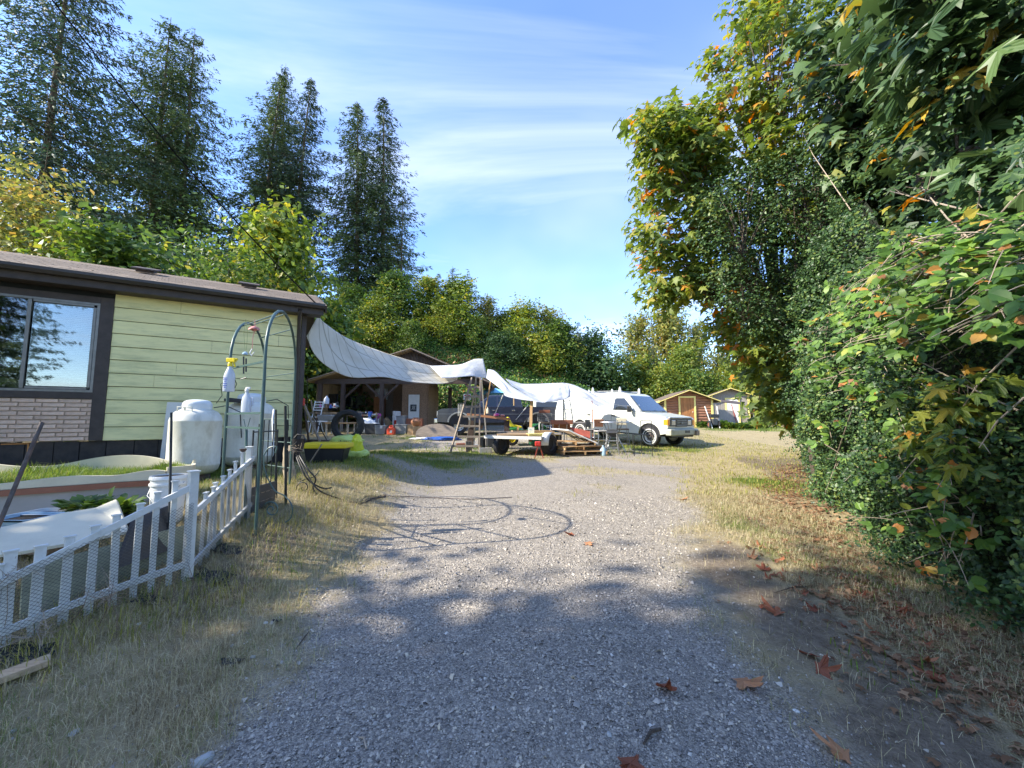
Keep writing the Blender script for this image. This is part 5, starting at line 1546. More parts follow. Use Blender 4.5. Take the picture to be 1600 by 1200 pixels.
tub('planter_box', (pot.x, pot.y, gzf(pot.x, pot.y)), .52, .22, .16, 'dark planter with bushy plants at the foot of the raised bed', 'black_plastic', 'planter')
leafy_plant('leafy_plant', (pot.x - .14, pot.y, gzf(pot.x, pot.y) + .12), 150, .12, 'glossy green leafy plant, left one in the dark planter', 'leaf_green', 3, .16, .5, .16)
leafy_plant('leafy_plant', (pot.x + .14, pot.y, gzf(pot.x, pot.y) + .12), 120, .11, 'glossy green leafy plant, right one in the dark planter', 'leaf_green', 4, .14, .5, .14)
tr_ = P(40, 812, 3.55); tub('pet_tray', (tr_.x, tr_.y, P(40, 814, 3.55).z - .05), .34, .26, .09, 'white and blue pet litter tray full of dark soil, nearer left one', 'light_blue', 'tray')
tr2 = P(78, 804, 3.8); tub('pet_tray', (tr2.x, tr2.y, P(78, 806, 3.8).z - .05), .36, .24, .09, 'white pet litter tray full of dark soil, behind the first one', 'white_plastic', 'tray')
# support for trays
mb = MB(); c = (tr_ + tr2) / 2; g_ = gzf(c.x, c.y); mb.box((c.x, c.y, (g_ + tr_.z - .07) / 2), (.8, .5, max(.05, tr_.z - .08 - g_))); solo('wooden_block', mb, M['old_wood'], 'weathered low wooden stand under the pet trays', 'stand')
# large cream panel leaning across, cut to a point
q = [P(-60, 870, 2.72), P(10, 866, 2.85), P(120, 846, 3.05), P(200, 830, 3.3), P(181, 780, 3.62), P(150, 793, 3.55), P(95, 802, 3.4), P(10, 822, 3.15), P(-60, 832, 3.0)]
mb = MB(); top = [Vector(p) for p in q]; dn = Vector((.01, .012, -.02))
k = len(top); mb.add(top + [p + dn for p in top], [tuple(range(k)), tuple(reversed(range(k, 2 * k)))] + [(i, (i + 1) % k, k + (i + 1) % k, k + i) for i in range(k)])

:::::

*What to do:*
Return the listing above word for word, with the pictures removed.

*Exercise answer:*
Keep writing the Blender script for this image. This is part 5, starting at line 1546. More parts follow. Use Blender 4.5. Take the picture to be 1600 by 1200 pixels.
tub('planter_box', (pot.x, pot.y, gzf(pot.x, pot.y)), .52, .22, .16, 'dark planter with bushy plants at the foot of the raised bed', 'black_plastic', 'planter')
leafy_plant('leafy_plant', (pot.x - .14, pot.y, gzf(pot.x, pot.y) + .12), 150, .12, 'glossy green leafy plant, left one in the dark planter', 'leaf_green', 3, .16, .5, .16)
leafy_plant('leafy_plant', (pot.x + .14, pot.y, gzf(pot.x, pot.y) + .12), 120, .11, 'glossy green leafy plant, right one in the dark planter', 'leaf_green', 4, .14, .5, .14)
tr_ = P(40, 812, 3.55); tub('pet_tray', (tr_.x, tr_.y, P(40, 814, 3.55).z - .05), .34, .26, .09, 'white and blue pet litter tray full of dark soil, nearer left one', 'light_blue', 'tray')
tr2 = P(78, 804, 3.8); tub('pet_tray', (tr2.x, tr2.y, P(78, 806, 3.8).z - .05), .36, .24, .09, 'white pet litter tray full of dark soil, behind the first one', 'white_plastic', 'tray')
# support for trays
mb = MB(); c = (tr_ + tr2) / 2; g_ = gzf(c.x, c.y); mb.box((c.x, c.y, (g_ + tr_.z - .07) / 2), (.8, .5, max(.05, tr_.z - .08 - g_))); solo('wooden_block', mb, M['old_wood'], 'weathered low wooden stand under the pet trays', 'stand')
# large cream panel leaning across, cut to a point
q = [P(-60, 870, 2.72), P(10, 866, 2.85), P(120, 846, 3.05), P(200, 830, 3.3), P(181, 780, 3.62), P(150, 793, 3.55), P(95, 802, 3.4), P(10, 822, 3.15), P(-60, 832, 3.0)]
mb = MB(); top = [Vector(p) for p in q]; dn = Vector((.01, .012, -.02))
k = len(top); mb.add(top + [p + dn for p in top], [tuple(range(k)), tuple(reversed(range(k, 2 * k)))] + [(i, (i + 1) % k, k + (i + 1) % k, k + i) for i in range(k)])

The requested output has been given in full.